5 --- The Son Who Carries the Father’s Name

Grant the strongest form of the claim for a moment. Say the son in Agur’s riddle reaches past the covenant people and points all the way forward to the Anointed One, the Messiah. Even then there is no second God in the verse.

Look at the name itself. The Father’s name is Yahuah. The Son’s name is Yahushua --- and that name is built straight out of the Father’s own name. It means Yahuah saves; Yahuah is deliverance. The Son does not carry a name of His own making. He carries the Father’s.

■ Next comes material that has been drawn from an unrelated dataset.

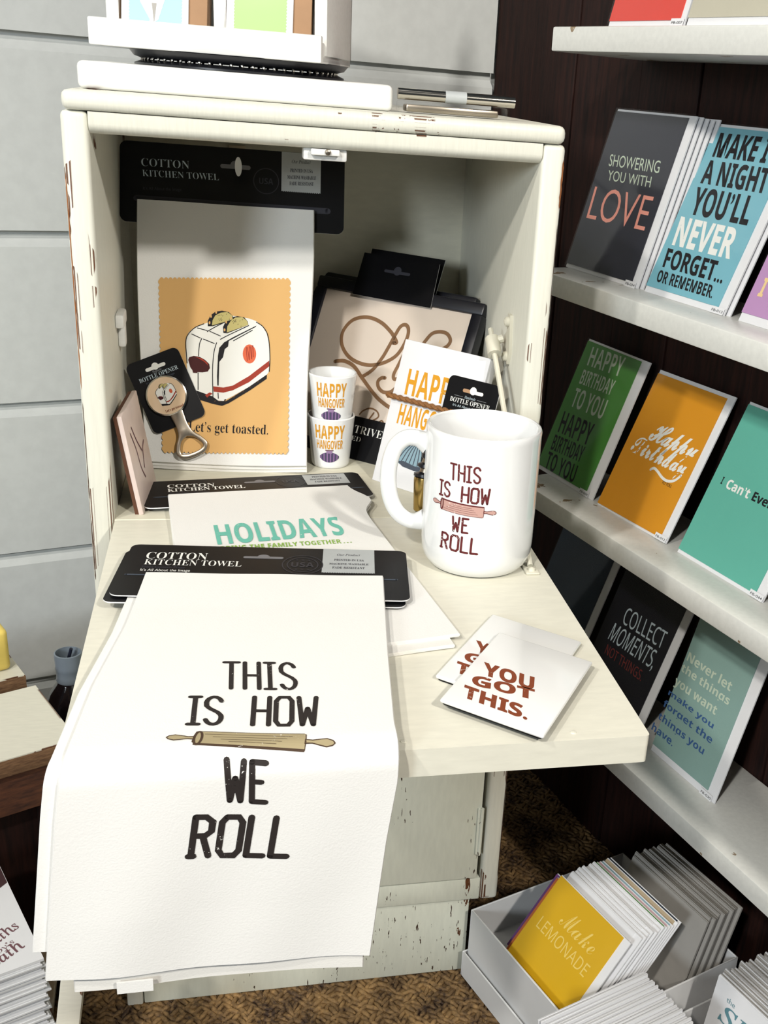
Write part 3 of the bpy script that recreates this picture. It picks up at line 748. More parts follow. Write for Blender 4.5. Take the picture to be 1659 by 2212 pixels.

A son who bears his father’s name, sent by his father, saving in his father’s name --- that is a son. Derived. Commissioned. Bearing the name he was given. It is the very opposite of a second, independent God who shares the throne as an equal.

So answer Agur honestly, with the whole of Scripture open. What is His name? Yahuah. And what is His son’s name? The son He called His firstborn, the people who bear His covenant --- and the Anointed One who carries that same name, Yahushua, because Yahuah saves. At no point does a second person of a Godhead step out of the riddle. The Father is still one, and He always was.

Conclusion

The Verdict

Agur looked up and confessed he was too small to hold the answer. That is still the safest place a man can stand. The cry hidden inside his riddle is a cry for the son Yahuah loves --- the people He drew out of every nation to bear His name and keep His covenant.

That son was never about who held the bigger army, the faster machines of war, or the fuller storehouse. Lay that kind of loyalty down. The son Yahuah named His own is the people who carry His name and walk in His covenant under the Father --- and after Him, the Anointed who carries that name to the ends of the earth.

Yahuah has a son in the Scriptures --- His firstborn people and His anointed king --- and that son was never a second God.